Fishing From The Shore

Jennifer and Matt Warwick landed this black drum in the lower Chesapeake Bay. Photo courtesy of Bailey’s Bait & Tackle.

By Bill Hall –

Spadefish and cobia have made their seasonal appearance in the lower Chesapeake Bay. Cobia, however, are illegal to possess until the legal season opens June 15. A recreational permit is also required for an angler to keep a cobia. The permits are free and available from the Virginia Marine Resources Commission website

Upper Shore – Captain Alan Ring, at the Sea Hawk Sports Center, told me his flounder fishing customers were enjoying success on both minnows and silversides, while fishing out of Chincoteague, Gargathy, Metompkin, and Quinby. The key to successful catches was finding clear water during light winds. Ring said rockfish and speckled trout catches have been made in the Chesapeake Bay shallows, as well as over submerged structure. Most of the fish were caught by anglers casting lead jigheads with paddletails and crankbaits such as Rapala 10s. There have been a few red and black drum catches also coming from the bay’s shallow waters. Catfish and black perch catches have been made by anglers fishing with bloodworms on top and bottom rigs in the Pocomoke River.

Chincoteague – Jimmy Vasiliou, at Captain Steve’s Bait and Tackle, reported that sharks have arrived, much to the delight of the tourists. The shop was selling their custom shark rigs as fast as they could make them. There was a good run of black drum in the Assateague surf on Monday. Anglers using smaller hooks and baits enjoyed success with sea mullet (whiting), small croakers, and bluefish weighing up to 5 pounds. Some blues were caught by anglers casting artificial lures such as Z-Mans. In Chincoteague Bay, flounder and a few speckled trout have been caught. Kingfish (whiting) catches were made in the waters between the inlet and Memorial Park. Kaleigh Leager caught and released a 25-inch citation speckled trout in Chincoteague Bay.
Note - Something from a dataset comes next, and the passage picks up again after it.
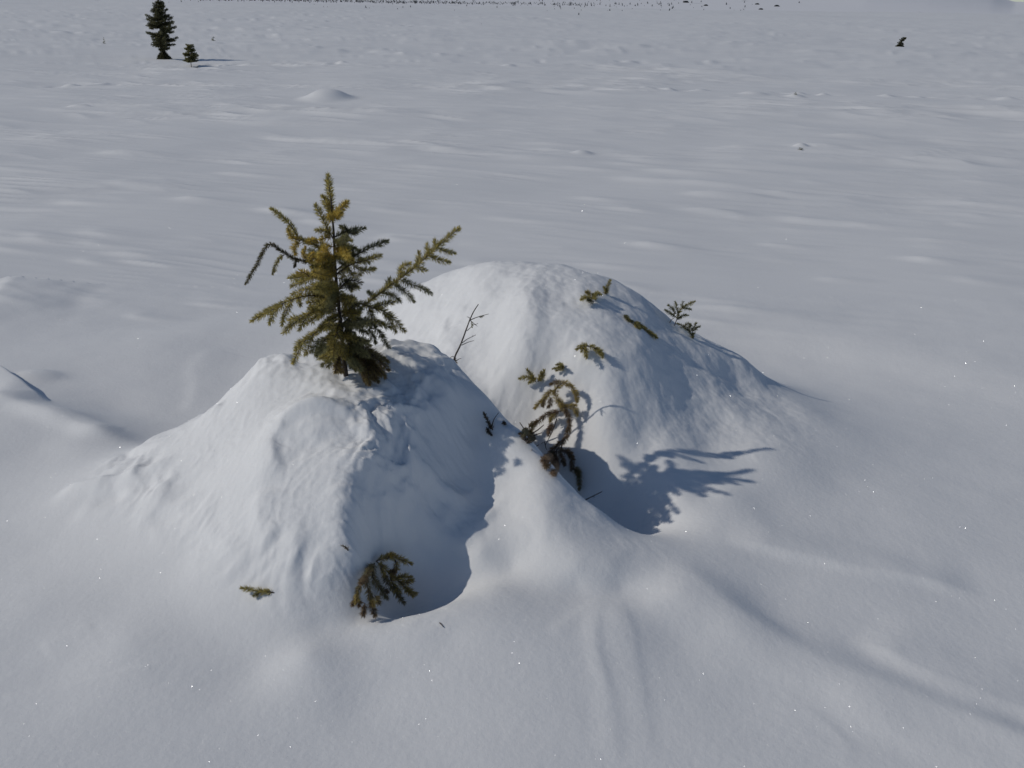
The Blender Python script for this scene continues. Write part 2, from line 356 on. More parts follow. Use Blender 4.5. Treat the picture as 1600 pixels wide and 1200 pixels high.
# ------------------------------------------------------------------ snow ground: one ring-shaped height sheet, split at the feet of the mounds
fine = np.radians(np.concatenate([np.arange(-37, 37, .1)]))
coarse = np.radians(np.arange(37, 323, 3.0))
th = np.concatenate([fine, coarse]); nt_ = len(th)
rr = np.concatenate([np.geomspace(.35, 1.5, 14)[:-1], np.geomspace(1.5, 5.4, 660)[:-1], np.geomspace(5.4, 30, 330)[:-1], np.geomspace(30, 7000, 110)])
nr = len(rr)
X = (rr[:, None] * np.sin(th)[None]).ravel(); Y = (rr[:, None] * np.cos(th)[None]).ravel()
Z = height(X, Y)
Z[np.hypot(X, Y) > 2500] -= 2
G = np.stack([X, Y, Z], 1).reshape(nr, nt_, 3)
dr = np.gradient(G, axis=0); dt = np.roll(G, -1, 1) - np.roll(G, 1, 1)
NN = np.cross(dt, dr).reshape(-1, 3); NN /= np.linalg.norm(NN, axis=1, keepdims=True) + 1e-12
NN[NN[:, 2] < 0] *= -1
V = np.concatenate([G.reshape(-1, 3), [[0, 0, 0]]])
I = (np.arange(nr - 1)[:, None] * nt_ + np.arange(nt_)[None]); J = (np.arange(nr - 1)[:, None] * nt_ + (np.arange(nt_)[None] + 1) % nt_)
Q = np.stack([I, I + nt_, J + nt_, J], -1).reshape(-1, 4)[:, ::-1]
cx = V[Q].mean(1); hb = np.zeros(len(Q)); sel = np.where((abs(cx[:, 0] + .1) < 3) & (abs(cx[:, 1] - 3.3) < 2))[0]
hb[sel] = rbf(cx[sel, 0], cx[sel, 1])
e1 = ((cx[:, 0] + .5) / 1.35) ** 2 + ((cx[:, 1] - 2.95) / .72) ** 2 < 1
e2 = ((cx[:, 0] - .35) / 1.05) ** 2 + ((cx[:, 1] - 3.95) / .9) ** 2 < 1
divide = cx[:, 1] > 3.45 - .35 * (cx[:, 0] + .1)
front = e1 & (hb > .075) & ~divide; back = e2 & (hb > .085) & divide
def ground_part(name, mask, label=None):
    F = Q[mask]; u, inv = np.unique(F, return_inverse=True)
    me = mesh_np(name, V[u], inv.reshape(-1, 4), SNOW, True)
    try: me.normals_split_custom_set_from_vertices(NN[np.minimum(u, len(NN) - 1)].tolist())
    except Exception as ex: print('normals', ex)
    o = link(name, me, kind='structure')
    if label: o['label'] = label
    return o
ground_part('snow_field', ~(front | back))
ground_part('snow_mound', front, 'near snow mound with the little spruce standing out of its top')
ground_part('snow_mound', back, 'lower snow mound behind, with buried spruce tips along its right side')
# innermost disc under the viewer
tri = np.stack([np.arange(nt_), (np.arange(nt_) + 1) % nt_, np.full(nt_, nr * nt_)], 1)
u, inv = np.unique(tri, return_inverse=True); link('snow_underfoot', mesh_np('snow_underfoot', V[u], inv.reshape(-1, 3), SNOW, True), kind='structure')
# hills
ha = np.radians(np.concatenate([np.arange(-34, 34, .15), np.arange(34, 326, 2)])); hr = np.geomspace(800, 6200, 150); na = len(ha)
hx = (hr[:, None] * np.sin(ha)).ravel(); hy = (hr[:, None] * np.cos(ha)).ravel(); hz = hill(hx, hy)
I = np.arange(len(hr) - 1)[:, None] * na + np.arange(na)[None]; J = np.arange(len(hr) - 1)[:, None] * na + (np.arange(na)[None] + 1) % na
HQ = np.stack([I, I + na, J + na, J], -1).reshape(-1, 4)[:, ::-1]
link('hills', mesh_np('hills', np.stack([hx, hy, hz], 1), HQ, HILL, True), kind='structure')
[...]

Wahapreague – Captain Lindsay Paul, at Trident Tackle, commented that the flounder fishing out of Wachapreague has not been exceptional. He said he has not seen or heard of many flounder catches during the week. Captain Paul said some black drum catches were coming from the inlet. Black sea bass catches have come from over the offshore wrecks. The first boats ventured offshore in search of tuna on Memorial Day.

Amanda Manzella, at the Wachapreague Inn, described the recent fishing as “decent, once the winds subsided.” Manzella said anglers were finding flounder inside the inlet and black sea bass offshore. She reported Captain Tom Watts had flounder weighing up to 5 pounds.

Lower Shore – Jeb Brady, at Bailey’s Bait & Tackle, said anglers were targeting a variety of species over the Memorial Day weekend. Black drum action was encountered by anglers soaking clam and crab baits near buoy 13 and on Latimer Shoal. Large red drum were still being found outside the barrier island surf. Cobia have started entering the bay with anglers reporting catch and releases by bottom fishing with bunker and sight casting with eels.

Brady said the cobia fishing will improve with the warming water temperatures. The flounder bite has improved with catch reports coming from the Fisherman Island Bridge and inside the Ditch. Squid and Berkley Gulp were the top-producing flounder baits. Sand mullet (whiting) catches are coming from the concrete ships and in the waters off Cape Charles.

Dez Louie, at Oceans East – Eastern Shore, told me cobia have arrived in the lower bay and are hitting cut bunker baits fished rigged on fish finders on the bottom. Sight casters reported seeing lots of cobia on the surface and throwing live eels and bucktails to the cruising fish. The black drum bite has slowed and Louie believes they are starting to leave the bay after spawning. Nautilus Shoal and buoy 13 are two locations that still hold a few black drum. Red drum are still hitting crab and cut baits along the barrier island breakers and on the shoals along the bridge-tunnel. Spadefish have made their seasonal appearance and have started biting small clam baits. Flounder catches have come from inside the Ditch. Bottom fishing with Fish Bites, squid strips, and/or shrimp is producing whiting (sand mullet), spot, and croakers. Anglers casting Got-Cha plugs off the Kiptopeke Pier have caught gray trout and ribbonfish.

Bill Hall was the first Eastern Shore resident to achieve Virginia Salt Water Master Angler Status. He has been named Virginia Saltwater Angler of the Year and Virginia Saltwater Release Angler of the Year and is a Virginia Press Association award-winning sports columnist.